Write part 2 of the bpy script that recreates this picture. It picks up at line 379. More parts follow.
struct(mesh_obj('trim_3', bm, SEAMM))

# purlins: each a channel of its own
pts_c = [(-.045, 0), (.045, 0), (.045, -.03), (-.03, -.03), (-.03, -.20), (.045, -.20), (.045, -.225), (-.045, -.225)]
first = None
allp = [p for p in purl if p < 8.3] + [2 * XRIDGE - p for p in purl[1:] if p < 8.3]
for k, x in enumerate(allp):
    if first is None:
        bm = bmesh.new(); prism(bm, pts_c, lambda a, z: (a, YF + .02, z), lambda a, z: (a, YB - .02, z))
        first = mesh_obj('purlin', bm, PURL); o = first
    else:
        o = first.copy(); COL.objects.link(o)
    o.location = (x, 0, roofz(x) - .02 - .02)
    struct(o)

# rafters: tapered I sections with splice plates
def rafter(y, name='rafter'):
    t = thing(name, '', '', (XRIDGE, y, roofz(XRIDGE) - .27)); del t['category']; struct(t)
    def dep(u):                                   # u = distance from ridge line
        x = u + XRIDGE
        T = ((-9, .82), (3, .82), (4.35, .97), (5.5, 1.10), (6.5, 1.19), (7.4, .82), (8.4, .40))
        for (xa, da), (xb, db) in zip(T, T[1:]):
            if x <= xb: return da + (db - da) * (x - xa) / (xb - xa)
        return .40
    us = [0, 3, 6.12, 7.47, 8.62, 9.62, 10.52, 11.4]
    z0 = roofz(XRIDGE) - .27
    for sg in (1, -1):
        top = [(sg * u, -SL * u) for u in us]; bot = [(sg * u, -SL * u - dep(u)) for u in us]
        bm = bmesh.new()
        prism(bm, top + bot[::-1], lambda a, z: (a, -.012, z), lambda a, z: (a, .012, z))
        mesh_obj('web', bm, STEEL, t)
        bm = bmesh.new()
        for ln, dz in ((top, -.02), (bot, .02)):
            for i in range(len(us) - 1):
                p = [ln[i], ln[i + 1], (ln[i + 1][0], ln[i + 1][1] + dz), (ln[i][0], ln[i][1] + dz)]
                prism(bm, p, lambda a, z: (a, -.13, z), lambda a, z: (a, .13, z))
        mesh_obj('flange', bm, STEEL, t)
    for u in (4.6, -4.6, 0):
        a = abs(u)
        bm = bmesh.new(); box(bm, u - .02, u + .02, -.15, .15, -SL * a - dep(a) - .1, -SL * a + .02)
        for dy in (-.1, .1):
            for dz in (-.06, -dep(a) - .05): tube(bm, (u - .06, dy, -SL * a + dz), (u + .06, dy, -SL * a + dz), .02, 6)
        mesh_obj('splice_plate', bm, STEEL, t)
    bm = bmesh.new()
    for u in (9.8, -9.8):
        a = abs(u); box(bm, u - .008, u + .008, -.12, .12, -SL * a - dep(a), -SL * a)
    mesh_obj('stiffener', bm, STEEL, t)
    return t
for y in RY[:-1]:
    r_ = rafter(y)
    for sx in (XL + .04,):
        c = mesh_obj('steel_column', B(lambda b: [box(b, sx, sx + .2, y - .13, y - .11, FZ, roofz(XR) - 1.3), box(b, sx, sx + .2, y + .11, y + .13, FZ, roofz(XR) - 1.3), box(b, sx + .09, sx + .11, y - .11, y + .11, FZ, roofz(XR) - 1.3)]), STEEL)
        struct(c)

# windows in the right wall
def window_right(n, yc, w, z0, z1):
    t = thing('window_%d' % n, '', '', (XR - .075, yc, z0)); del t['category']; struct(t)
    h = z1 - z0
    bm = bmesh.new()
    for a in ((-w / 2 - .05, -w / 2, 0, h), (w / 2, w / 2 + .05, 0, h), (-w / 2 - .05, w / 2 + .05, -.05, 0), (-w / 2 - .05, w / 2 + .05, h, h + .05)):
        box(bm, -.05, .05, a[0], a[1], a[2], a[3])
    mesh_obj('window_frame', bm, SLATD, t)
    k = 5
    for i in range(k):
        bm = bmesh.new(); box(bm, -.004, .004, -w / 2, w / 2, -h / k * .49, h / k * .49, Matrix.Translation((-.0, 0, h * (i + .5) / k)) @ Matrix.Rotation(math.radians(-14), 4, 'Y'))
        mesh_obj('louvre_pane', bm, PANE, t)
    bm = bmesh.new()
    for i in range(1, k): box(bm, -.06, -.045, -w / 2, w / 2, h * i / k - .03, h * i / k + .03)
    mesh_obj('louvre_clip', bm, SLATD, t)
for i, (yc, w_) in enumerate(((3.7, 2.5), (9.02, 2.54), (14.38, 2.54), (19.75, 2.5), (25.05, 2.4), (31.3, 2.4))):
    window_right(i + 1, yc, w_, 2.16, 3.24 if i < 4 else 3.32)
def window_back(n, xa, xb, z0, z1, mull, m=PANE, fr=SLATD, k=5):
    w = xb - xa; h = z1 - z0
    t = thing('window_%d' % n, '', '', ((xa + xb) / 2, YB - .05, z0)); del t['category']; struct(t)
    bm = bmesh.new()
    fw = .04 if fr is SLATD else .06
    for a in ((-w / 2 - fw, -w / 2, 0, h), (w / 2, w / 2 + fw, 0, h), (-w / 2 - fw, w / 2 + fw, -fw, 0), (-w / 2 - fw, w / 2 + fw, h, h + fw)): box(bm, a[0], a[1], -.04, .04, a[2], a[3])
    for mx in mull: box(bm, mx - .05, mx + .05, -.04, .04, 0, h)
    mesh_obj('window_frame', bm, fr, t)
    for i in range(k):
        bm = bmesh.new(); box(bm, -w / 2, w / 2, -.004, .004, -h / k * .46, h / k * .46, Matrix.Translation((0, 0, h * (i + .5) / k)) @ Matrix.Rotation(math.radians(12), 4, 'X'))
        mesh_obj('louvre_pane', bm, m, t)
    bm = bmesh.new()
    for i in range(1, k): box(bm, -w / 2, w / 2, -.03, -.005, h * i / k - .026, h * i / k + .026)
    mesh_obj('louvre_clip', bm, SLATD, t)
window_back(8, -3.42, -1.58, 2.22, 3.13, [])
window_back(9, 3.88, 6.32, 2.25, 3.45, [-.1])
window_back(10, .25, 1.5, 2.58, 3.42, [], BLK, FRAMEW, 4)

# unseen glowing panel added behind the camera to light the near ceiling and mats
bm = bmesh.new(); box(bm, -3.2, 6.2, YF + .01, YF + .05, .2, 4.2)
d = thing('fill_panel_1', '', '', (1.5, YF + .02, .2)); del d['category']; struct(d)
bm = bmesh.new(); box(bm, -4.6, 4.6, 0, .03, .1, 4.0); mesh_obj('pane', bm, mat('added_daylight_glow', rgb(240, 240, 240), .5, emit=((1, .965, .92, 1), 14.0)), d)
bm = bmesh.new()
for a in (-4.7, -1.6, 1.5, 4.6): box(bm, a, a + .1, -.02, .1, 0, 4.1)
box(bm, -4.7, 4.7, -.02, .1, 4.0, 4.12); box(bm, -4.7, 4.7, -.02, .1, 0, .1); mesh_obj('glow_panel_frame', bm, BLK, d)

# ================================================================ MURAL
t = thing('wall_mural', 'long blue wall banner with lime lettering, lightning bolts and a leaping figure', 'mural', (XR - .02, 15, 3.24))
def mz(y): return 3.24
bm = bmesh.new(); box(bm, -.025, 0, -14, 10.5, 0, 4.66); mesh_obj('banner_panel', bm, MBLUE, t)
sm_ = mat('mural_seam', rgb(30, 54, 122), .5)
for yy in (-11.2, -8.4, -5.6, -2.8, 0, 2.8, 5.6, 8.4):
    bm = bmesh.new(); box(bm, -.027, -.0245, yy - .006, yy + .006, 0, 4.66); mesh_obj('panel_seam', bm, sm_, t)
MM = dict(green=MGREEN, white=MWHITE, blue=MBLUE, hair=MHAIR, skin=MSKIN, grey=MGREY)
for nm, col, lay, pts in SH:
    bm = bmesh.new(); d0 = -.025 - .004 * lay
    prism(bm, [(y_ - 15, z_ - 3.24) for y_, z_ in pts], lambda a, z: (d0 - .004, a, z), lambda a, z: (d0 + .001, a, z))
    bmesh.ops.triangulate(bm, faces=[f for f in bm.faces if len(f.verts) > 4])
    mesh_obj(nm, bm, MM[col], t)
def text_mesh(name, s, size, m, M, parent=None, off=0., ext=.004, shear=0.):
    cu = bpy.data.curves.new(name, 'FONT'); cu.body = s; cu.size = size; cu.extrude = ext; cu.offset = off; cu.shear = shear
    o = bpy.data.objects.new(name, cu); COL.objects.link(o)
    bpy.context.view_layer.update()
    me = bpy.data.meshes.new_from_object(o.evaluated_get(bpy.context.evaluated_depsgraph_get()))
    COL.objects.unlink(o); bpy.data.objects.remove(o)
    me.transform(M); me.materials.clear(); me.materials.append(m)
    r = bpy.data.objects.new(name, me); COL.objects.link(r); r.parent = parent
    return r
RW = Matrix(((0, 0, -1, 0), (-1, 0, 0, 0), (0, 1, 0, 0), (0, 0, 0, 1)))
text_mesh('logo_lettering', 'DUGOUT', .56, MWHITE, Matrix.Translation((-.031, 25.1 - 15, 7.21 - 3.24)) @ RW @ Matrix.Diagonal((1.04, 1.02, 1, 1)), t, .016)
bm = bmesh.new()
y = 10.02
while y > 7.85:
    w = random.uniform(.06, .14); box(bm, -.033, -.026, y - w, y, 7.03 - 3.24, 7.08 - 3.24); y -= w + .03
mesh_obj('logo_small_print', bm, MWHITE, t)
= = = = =
Repeat, exactly and only, the lines from the beginning of the material through the line that contains "struct(mesh_obj('trim_3', bm, SEAMM))".

Solution to the exercise:
Write part 2 of the bpy script that recreates this picture. It picks up at line 379. More parts follow.
struct(mesh_obj('trim_3', bm, SEAMM))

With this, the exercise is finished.